It appears no one is safe from Carl Icahn, not even Silicon Valley.

The infamous activist investor is at it again, and this time eBay is the object of his disaffection.  In what has become a very public battle over recent weeks, Icahn has described eBay’s Chief Executive, John Donahoe, as “incompetent or negligent” and director, Marc Andreessen, as “clueless about corporate governance”.

Looking beyond the cheap shots, his argument may have some teeth. The tension stems from eBay’s handling of its 2009 sale of Skype to a group of investors, which included Andreessen’s venture capital firm, for $1.9 billion. Just eighteen months later, that same group of investors sold Skype to Microsoft for $8.5 billion, which, by Icahn’s estimate, cost eBay’s stockholders $4 billion. In its defense, eBay urges investors to recall the tough economic climate in which the sale occurred and maintains it was the product of an active bidding process, from which Mr. Andreessen recused himself.

Why all the commotion over spilt milk? Icahn contends similar incestuous relationships taint eBay’s handling of subsidiary PayPal. “There’s no question that the people in Silicon Valley are going to band together. You know, they’re a band of brothers, and they’re going to band together and say, ‘Well, Icahn’s a bad guy for coming in here.'” Scott Cook, another eBay director, is the founder of Intuit, a direct competitor of PayPal. Leveraging a 2.2% stake in the company, Icahn is pushing for a spin off of PayPal. He cites it as a bad fit and maintains it is worth more as a standalone entity than combined with eBay, therefore a spin-off would create more value for stockholders. Icahn is calling for two seats on the eBay board and has nominated two Icahn Enterprises executives, Jonathan Christodoro and Daniel Ninivaggi, to champion his position.

Vocal support from ally Elon Musk, PayPal co-founder and Silicon Valley heavyweight, lends significant credence to Icahn’s position. “It doesn’t make sense that a global payment system is a subsidiary of an auction website,” Mr.

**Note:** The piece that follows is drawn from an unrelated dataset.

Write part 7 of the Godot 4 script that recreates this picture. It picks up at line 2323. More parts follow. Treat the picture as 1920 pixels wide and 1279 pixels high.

Musk told Forbes magazine. “It’s as if Target owned Visa or something. […] It will either wither or be spun out [… ] Carl Icahn can see it, and he’s not exactly super tech-savvy.” David Sacks, former PayPal COO, agrees. They foresee PayPal, if left unrestrained by eBay’s control, evolving into a massive online bank. Of course, this business model would be subject to stringent regulation, which eBay wants no part of. Sacks and Musk estimate that PayPal could eventually be worth as much as $100 billion as a standalone entity; eBay has a $70 billion market capitalization, of which it is speculated PayPal accounts for $40 billion.

eBay admits it has considered spinning off PayPal in the past, but decided shareholders are best served by keeping the two companies together. Their argument is simple: a payment processing company requires transactions to be profitable and eBay’s commerce platform creates a massive supply of transactions. “EBay and PayPal would compete better, grow faster, and deliver greater value to stockholders together than they would apart,”. They deem the two nominated directors unqualified as neither have relevant experience or expertise and urge shareholders to vote against Icahn’s proposal at the (yet to be scheduled) annual meeting.

It should be interesting to watch this proxy battle to play out in the coming weeks and months. eBay may feel emboldened by Apple’s recent successful defense of an attack by Icahn. By the same token, Icahn had been riding a hot hand until late and is likely bent on removing the sour taste from his mouth. As always, the shareholders’ vote will dictate the outcome.